Task: Set down the listing below verbatim, but only from its first line through the line containing "COL = S.collection".

*** Dataset excerpt ***

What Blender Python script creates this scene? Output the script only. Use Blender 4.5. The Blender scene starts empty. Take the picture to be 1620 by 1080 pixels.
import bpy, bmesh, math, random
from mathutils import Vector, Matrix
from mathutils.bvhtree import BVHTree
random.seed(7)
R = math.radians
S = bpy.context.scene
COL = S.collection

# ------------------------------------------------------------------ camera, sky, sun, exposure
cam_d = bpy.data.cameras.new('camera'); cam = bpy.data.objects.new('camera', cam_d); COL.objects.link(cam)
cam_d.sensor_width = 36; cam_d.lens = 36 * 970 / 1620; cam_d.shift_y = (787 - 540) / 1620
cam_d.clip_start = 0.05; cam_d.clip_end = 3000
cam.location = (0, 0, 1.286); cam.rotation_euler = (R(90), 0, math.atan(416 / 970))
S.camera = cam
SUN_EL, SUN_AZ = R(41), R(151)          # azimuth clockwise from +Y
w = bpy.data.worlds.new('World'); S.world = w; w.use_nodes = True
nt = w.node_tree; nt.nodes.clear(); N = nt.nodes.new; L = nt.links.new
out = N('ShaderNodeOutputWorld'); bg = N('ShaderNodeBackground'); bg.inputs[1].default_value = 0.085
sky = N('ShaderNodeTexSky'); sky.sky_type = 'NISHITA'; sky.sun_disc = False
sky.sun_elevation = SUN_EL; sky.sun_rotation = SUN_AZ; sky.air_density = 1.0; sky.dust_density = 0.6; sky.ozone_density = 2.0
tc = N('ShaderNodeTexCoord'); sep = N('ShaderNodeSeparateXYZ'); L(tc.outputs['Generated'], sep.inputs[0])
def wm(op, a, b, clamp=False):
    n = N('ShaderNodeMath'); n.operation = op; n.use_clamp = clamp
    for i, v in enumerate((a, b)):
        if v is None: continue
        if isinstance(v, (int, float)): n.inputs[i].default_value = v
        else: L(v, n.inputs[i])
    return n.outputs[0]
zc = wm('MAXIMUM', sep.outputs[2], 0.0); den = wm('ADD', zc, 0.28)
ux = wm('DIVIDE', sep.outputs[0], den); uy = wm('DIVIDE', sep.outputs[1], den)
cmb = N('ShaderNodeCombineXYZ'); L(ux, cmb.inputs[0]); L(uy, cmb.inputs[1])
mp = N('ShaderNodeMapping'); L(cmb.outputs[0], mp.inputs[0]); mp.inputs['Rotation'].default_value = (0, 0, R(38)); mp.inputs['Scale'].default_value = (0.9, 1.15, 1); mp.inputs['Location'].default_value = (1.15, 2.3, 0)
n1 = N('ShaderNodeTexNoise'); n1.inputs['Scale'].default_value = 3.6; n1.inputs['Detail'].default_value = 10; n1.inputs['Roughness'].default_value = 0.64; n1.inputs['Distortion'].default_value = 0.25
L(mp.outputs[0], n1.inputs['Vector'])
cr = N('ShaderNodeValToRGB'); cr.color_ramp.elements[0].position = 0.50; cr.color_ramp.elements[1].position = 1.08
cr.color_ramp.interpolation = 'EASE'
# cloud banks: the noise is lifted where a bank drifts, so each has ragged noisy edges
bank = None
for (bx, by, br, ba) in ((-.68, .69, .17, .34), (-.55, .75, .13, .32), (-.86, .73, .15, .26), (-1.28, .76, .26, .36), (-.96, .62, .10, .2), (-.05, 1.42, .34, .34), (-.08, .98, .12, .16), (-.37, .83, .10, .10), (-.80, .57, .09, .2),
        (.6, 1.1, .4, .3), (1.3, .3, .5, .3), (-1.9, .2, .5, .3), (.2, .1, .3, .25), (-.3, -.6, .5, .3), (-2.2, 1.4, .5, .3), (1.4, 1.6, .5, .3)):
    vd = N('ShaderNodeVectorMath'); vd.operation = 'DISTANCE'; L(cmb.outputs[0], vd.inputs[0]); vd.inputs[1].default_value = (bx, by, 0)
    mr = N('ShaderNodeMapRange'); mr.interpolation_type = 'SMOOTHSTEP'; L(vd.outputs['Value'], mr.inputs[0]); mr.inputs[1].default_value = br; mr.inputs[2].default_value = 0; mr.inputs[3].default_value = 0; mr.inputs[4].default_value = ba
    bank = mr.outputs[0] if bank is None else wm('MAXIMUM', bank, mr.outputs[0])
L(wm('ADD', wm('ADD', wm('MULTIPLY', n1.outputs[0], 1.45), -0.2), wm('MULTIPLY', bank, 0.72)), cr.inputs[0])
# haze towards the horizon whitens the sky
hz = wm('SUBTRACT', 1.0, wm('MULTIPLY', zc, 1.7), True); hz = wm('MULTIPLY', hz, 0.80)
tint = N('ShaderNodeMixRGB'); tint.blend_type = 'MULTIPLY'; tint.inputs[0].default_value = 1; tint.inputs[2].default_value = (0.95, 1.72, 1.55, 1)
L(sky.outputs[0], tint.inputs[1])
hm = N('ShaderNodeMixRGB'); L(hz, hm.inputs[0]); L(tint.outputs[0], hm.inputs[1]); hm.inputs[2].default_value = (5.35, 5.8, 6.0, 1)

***

Answer for the task:
What Blender Python script creates this scene? Output the script only. Use Blender 4.5. The Blender scene starts empty. Take the picture to be 1620 by 1080 pixels.
import bpy, bmesh, math, random
from mathutils import Vector, Matrix
from mathutils.bvhtree import BVHTree
random.seed(7)
R = math.radians
S = bpy.context.scene
COL = S.collection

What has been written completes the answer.